Duck tales

Fine, feathered and confused

(Warning: This post may contain Darwinian outcomes, and is not recommended for the highly sensitive or faint of heart)

Something odd is clearly up with the duck world lately. Over the past few weeks I have experienced not one, but several duck related incidents, and by the way, I do not live on a farm but in midtown Toronto.

For several years now, we have been visited  by a duck couple. Of course they cannot possibly be the same duck couple, but it almost feels like it, as they return each spring, just the pair, to swim and sunbathe in our backyard pool.

I always rather enjoy them. They are very pretty, although of course the male is much prettier, which is annoying, and amusingly tame and sort of oversized looking, like big inflatable toys floating in the pool. Our cat, for instance, completely ignores them, hardly believing they are real birds. They do crap on the pool surround, and leave large feathers about, which I suppose is an annoyance, although it never really bothered me. It’s just so fun to see them awkwardly crash land in the water, ill-built as they are for landing and takeoff, and even if we are sitting outside, calmly float, untroubled, inches away from us in the pool.

But this summer, a couple of weird things happened. First, early one morning, we heard an enormous crash when Mrs Duck flew straight on into the glass window of the kitchen. There was a huge telltale wet spot on the glass, and the poor thing was quite quiet, tucking herself together to collect herself for quite a long while by the pool. I was concerned for a bit that we had a dead duck on our hands, but no, after about an hour, with her better looking husband swimming around (fairly unconcerned looking I might add) nearby, she successfully roused herself and  flew off again, pretty mate in tow.

And then, one morning a couple of weeks later, we were in the kitchen which overlooks our garden making coffee, and Thomas asked, “what are those round balls by the pool?” Indeed, on the north side of the pool, on the cement, was a mess of white-ish globes. Were they eggs of some kind? We went out to inspect, and lo and behold, they were eggs. Big, presumably duck eggs.  Except that they weren’t intact. In fact, they were crashed, with their messy yolks running all over the cement deck of the pool. Clearly the ducks had left some sort of nest and something else–a raccoon? a fox? we had seen a red one running by a few weeks earlier which was already weird for midtown–had discovered it before we did. Which seemed very sad (which is why I didn’t snap a shot for you before we cleaned it all up–it was just too sad a sight to share), and sort of irresponsible of the duck couple. I mean, there they had left us with this crazy nest, somewhere in our garden that was obviously not particularly secure, and they just ran off and left us with all the parental responsibility. What was worse was when they returned, a couple of hours later, and Mrs Duck was looking around frantically, clearly dismayed that her eggs were gone (although of course Mr All Looks was just swimming around unperturbed).  The ducks, who have clearly washed their webbed feet of us and our pool as a nesting location, and to my dismay have not been sighted since.

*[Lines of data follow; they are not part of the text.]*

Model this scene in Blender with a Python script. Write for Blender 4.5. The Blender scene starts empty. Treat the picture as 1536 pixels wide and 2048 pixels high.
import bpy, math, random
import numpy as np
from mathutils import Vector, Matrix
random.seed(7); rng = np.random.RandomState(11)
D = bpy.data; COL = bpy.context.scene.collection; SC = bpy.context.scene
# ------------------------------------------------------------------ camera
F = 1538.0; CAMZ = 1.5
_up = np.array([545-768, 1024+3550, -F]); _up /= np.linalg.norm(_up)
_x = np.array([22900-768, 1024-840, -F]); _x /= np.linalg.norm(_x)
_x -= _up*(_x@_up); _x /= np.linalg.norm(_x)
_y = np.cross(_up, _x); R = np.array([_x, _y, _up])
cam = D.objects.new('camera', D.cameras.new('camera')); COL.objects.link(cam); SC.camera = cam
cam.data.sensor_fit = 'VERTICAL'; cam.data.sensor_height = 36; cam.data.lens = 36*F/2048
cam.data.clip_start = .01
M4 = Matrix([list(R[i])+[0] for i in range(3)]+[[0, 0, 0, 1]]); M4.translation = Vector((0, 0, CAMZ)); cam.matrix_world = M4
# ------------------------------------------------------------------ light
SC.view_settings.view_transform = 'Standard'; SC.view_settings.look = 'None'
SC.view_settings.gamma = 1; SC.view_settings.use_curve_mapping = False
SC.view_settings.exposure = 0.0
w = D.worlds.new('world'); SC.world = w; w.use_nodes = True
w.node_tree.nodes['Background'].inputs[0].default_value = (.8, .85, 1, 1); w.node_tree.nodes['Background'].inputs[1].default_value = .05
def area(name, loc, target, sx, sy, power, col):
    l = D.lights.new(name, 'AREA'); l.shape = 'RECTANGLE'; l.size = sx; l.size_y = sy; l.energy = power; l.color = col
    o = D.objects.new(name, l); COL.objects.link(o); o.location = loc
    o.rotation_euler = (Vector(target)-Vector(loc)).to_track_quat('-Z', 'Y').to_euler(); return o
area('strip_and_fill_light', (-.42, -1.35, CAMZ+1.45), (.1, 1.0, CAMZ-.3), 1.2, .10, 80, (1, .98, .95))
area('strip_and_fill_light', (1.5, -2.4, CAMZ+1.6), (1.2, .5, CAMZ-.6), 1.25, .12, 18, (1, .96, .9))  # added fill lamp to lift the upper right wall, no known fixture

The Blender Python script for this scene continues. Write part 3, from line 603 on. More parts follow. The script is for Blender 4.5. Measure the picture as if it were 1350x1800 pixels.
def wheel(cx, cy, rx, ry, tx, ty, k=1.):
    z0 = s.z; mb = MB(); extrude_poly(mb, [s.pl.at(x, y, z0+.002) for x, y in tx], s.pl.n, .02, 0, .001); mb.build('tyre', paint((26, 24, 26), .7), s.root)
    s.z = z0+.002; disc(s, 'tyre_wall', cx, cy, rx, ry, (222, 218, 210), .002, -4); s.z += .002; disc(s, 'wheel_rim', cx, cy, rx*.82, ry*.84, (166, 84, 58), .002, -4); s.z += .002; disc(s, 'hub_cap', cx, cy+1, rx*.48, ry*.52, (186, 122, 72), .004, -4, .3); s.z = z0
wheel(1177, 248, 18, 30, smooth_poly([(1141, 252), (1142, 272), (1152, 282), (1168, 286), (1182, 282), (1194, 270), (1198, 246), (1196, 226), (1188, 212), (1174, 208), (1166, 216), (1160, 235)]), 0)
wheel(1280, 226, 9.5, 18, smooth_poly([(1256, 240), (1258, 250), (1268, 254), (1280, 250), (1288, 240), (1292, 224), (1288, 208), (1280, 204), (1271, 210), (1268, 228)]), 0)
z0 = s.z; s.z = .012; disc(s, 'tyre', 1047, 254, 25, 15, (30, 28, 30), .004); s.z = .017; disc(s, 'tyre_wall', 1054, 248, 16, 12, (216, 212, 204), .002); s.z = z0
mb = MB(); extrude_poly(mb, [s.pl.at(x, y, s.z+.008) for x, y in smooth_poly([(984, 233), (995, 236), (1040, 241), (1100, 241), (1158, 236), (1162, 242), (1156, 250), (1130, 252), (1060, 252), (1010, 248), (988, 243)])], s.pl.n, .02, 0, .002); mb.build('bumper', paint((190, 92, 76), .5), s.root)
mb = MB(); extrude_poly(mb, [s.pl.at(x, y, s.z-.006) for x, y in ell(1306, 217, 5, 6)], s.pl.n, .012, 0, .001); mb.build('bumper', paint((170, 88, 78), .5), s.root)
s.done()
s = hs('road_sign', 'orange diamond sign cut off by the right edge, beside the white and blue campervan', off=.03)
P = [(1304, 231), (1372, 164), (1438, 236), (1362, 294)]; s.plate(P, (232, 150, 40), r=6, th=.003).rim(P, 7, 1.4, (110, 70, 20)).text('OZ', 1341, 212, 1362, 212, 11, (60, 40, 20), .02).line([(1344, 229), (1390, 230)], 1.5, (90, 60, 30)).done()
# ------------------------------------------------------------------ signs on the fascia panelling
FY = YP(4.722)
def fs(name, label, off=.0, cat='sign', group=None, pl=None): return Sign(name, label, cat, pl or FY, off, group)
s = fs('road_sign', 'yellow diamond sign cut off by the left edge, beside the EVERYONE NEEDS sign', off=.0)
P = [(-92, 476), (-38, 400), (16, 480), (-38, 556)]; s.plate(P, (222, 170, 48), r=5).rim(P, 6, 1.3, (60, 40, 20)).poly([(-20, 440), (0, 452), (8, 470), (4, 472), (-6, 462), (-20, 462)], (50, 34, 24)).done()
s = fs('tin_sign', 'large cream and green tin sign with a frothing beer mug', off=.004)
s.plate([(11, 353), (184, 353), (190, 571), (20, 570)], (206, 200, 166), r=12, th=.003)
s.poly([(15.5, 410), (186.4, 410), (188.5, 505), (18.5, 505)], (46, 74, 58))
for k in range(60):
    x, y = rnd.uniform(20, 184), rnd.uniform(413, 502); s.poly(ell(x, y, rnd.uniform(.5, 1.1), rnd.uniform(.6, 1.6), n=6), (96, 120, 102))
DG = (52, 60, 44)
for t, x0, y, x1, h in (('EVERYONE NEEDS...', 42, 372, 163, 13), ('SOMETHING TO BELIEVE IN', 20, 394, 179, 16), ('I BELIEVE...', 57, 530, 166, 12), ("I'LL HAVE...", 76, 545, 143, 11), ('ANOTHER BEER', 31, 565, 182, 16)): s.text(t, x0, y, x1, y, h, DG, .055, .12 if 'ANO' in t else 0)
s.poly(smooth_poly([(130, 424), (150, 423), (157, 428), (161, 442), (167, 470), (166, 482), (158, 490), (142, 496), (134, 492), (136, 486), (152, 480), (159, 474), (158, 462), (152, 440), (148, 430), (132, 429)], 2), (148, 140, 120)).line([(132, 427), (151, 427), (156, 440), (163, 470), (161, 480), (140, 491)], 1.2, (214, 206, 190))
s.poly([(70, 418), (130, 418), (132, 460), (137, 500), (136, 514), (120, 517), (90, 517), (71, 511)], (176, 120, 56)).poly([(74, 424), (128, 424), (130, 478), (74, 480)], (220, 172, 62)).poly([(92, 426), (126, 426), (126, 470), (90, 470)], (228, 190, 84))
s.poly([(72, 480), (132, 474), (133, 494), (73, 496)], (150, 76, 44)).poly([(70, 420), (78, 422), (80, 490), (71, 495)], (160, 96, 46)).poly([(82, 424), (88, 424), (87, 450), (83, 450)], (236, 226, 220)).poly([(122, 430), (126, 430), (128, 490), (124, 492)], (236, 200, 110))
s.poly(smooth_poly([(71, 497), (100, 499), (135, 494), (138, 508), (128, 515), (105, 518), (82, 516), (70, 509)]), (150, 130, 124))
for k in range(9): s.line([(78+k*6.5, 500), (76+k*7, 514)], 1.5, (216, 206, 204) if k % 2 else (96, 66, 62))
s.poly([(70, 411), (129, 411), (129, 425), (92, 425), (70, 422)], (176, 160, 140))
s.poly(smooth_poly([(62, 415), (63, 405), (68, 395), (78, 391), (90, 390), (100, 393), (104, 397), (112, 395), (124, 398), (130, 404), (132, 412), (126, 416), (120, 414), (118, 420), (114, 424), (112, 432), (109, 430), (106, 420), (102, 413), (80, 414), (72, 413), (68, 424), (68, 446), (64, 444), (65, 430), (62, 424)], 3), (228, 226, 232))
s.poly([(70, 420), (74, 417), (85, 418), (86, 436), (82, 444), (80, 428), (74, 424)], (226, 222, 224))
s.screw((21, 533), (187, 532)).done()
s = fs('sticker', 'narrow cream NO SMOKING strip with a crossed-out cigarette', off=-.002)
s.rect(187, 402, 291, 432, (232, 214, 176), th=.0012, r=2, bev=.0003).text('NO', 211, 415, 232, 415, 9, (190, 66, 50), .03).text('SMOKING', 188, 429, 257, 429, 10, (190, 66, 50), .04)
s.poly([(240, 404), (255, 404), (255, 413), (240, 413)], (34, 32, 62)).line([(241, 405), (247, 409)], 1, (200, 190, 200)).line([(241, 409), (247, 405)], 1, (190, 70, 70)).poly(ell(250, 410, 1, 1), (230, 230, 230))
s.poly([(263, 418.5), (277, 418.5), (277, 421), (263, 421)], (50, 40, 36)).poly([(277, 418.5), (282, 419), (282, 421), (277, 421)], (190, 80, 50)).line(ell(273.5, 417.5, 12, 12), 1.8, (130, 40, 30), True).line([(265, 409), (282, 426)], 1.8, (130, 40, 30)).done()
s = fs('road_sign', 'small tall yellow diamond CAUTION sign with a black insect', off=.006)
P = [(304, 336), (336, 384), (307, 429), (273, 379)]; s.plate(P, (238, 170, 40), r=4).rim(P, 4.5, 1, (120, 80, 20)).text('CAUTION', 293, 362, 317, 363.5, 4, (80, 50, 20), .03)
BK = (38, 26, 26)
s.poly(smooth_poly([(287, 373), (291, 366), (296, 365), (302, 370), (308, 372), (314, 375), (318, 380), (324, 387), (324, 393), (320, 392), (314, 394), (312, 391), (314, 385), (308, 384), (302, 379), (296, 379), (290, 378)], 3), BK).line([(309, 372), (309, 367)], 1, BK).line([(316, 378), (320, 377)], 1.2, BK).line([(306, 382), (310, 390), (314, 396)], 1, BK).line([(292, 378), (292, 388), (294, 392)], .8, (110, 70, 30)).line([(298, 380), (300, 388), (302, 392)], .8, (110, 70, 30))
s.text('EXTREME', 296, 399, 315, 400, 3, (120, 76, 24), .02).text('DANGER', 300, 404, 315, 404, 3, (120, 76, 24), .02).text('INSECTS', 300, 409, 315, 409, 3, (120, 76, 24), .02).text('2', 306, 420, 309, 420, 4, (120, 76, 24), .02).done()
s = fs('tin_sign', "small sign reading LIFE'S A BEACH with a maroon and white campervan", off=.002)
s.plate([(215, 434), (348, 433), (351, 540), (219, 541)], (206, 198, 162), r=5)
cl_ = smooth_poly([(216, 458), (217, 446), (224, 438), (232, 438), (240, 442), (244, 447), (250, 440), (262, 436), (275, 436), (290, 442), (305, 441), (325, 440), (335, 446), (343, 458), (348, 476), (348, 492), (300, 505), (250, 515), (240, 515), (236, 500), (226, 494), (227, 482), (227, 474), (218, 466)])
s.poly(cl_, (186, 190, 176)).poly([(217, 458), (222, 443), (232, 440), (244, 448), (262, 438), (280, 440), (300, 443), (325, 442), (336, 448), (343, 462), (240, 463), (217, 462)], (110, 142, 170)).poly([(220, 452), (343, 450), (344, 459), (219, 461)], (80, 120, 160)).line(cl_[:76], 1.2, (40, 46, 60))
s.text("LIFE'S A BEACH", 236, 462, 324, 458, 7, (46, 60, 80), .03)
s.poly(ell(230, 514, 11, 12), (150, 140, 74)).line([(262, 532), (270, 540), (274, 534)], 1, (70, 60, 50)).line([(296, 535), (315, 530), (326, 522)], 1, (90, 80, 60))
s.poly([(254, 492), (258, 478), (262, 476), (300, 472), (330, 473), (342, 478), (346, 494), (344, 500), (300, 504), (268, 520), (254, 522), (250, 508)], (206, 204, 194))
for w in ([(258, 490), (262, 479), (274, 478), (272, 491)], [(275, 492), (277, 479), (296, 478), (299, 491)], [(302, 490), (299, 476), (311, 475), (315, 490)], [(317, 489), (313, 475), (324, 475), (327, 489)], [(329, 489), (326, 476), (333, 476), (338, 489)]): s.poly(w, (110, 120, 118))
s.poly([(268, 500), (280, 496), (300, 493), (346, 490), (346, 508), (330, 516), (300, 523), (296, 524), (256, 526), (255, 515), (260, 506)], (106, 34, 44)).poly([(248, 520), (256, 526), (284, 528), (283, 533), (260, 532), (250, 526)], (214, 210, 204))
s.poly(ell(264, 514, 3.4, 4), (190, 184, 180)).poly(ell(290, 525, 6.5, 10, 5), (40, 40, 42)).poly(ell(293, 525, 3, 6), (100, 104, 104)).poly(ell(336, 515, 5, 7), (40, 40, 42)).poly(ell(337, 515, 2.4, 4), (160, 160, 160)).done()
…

I had thought my strange duck encounters had come to an end until a couple of weeks ago, when I was at Starbucks in Forest Hill village getting a coffee and a woman ran in, and with great urgency demanded a box from the barista: “There is a mother duck out there with all of her ducklings and they are in the middle of the street!! I need a box immediately so I can take them to the Humane Society!”

Indeed, out on Lonsdale, in the middle of the street, was a mother duck surrounded by two dozen of her fuzzy yellow ducklings–and a screaming crowd of hysterical onlookers taking pictures on their cellphones. As the crowd got larger and people started moving closer in to “help”, Mother Duck, who was clearly a little confused to start with, jumped up on the curb in what appeared to be an effort to get away from the crowd, and her little ducklings, just like in a fairy tale, followed her. Except that–gulp–the spot where Mother had jumped up on the curb was positioned precisely above a sewage grate, and I am dismayed to report that approximately 25% of her charges didn’t make it up on to the curb.

Talk about Darwin in action! People started screaming like they had just witnessed a natural catastrophe. I just had to move on wondering what on earth has happened to the ducks lately–and why I am being visited by such peculiar duck tales.